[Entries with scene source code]

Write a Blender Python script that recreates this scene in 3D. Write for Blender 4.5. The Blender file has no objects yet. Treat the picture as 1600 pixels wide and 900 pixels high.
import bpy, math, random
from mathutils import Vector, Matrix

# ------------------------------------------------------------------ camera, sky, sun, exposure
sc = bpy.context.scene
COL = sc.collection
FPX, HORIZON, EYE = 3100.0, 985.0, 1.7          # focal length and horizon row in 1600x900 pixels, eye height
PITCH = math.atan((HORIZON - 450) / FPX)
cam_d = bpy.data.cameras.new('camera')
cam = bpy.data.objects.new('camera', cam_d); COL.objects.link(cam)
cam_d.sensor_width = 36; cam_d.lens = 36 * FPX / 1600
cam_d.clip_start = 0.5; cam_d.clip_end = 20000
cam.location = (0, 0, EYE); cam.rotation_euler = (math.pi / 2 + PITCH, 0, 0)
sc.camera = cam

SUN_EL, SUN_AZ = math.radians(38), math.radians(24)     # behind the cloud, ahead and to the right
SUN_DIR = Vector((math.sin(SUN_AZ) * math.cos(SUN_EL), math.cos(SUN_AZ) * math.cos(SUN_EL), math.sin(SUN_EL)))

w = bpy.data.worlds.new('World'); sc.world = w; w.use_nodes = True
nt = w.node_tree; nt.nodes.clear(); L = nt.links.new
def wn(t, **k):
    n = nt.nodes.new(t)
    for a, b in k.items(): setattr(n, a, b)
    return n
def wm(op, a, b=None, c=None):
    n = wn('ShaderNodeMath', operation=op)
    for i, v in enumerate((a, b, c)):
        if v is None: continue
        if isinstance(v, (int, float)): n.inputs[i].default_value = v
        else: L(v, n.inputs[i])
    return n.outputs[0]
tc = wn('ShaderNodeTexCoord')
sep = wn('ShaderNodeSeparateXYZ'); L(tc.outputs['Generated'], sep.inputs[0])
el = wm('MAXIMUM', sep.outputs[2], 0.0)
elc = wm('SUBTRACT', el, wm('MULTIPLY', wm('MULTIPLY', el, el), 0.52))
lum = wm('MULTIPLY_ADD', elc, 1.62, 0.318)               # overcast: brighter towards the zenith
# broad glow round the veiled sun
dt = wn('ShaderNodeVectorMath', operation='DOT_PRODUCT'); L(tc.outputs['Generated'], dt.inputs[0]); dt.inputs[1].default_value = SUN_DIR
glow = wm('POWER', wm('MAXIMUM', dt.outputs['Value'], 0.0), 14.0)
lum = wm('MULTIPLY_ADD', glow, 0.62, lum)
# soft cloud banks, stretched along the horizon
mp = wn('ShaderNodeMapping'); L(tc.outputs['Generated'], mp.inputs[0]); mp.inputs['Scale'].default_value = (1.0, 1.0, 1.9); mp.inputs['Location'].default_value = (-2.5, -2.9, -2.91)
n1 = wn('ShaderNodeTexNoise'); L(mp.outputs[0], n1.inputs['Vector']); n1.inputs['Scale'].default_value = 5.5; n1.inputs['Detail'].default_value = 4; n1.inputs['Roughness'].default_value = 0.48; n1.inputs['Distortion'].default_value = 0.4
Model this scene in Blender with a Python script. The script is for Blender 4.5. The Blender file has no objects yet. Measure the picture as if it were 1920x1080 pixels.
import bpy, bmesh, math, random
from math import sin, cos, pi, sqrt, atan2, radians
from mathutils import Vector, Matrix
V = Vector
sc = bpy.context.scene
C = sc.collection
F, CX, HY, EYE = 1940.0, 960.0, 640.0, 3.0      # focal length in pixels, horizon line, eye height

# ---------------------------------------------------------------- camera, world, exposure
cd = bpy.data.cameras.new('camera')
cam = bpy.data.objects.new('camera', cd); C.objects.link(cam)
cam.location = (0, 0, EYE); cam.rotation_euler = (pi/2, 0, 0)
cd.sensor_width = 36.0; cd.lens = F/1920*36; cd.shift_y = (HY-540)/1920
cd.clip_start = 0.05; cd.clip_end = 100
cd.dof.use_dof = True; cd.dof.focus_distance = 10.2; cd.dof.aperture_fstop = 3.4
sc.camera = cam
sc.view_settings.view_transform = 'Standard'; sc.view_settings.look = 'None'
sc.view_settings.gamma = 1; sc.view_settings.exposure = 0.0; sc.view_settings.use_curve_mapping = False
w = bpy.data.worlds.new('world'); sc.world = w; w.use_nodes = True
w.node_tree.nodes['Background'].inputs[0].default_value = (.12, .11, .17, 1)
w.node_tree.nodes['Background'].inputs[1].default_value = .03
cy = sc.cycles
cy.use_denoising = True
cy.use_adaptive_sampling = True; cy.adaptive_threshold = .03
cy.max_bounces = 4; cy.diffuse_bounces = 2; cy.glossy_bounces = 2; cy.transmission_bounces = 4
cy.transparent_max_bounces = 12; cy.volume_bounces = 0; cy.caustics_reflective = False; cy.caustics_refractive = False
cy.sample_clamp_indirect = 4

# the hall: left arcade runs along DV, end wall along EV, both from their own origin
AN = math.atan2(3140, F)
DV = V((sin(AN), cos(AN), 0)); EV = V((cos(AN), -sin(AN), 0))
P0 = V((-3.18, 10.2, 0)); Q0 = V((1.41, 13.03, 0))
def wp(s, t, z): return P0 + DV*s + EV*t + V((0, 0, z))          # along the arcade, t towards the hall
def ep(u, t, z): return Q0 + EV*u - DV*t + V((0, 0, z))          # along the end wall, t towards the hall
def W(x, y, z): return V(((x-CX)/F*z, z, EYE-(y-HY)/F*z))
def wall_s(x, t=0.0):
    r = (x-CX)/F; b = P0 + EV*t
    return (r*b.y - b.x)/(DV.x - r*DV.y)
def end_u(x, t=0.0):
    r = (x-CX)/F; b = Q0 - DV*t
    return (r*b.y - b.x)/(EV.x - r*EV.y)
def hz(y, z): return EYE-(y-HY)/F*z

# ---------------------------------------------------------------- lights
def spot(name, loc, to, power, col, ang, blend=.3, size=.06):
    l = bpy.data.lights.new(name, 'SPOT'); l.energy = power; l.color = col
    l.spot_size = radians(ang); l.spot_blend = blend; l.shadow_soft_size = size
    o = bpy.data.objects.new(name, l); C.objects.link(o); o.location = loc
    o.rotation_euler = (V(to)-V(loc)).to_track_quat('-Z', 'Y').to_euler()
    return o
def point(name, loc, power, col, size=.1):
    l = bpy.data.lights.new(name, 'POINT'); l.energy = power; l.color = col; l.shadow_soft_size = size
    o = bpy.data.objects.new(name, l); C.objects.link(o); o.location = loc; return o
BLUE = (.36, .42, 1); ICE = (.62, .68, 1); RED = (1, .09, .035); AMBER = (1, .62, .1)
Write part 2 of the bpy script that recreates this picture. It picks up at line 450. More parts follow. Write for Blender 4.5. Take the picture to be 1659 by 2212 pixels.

● **WHAT THE TASK REQUIRES**: For the listing above, give the number of lines in which the string "Write" occurs, and nothing else.

● **ANSWER TO THE PROBLEM**: 2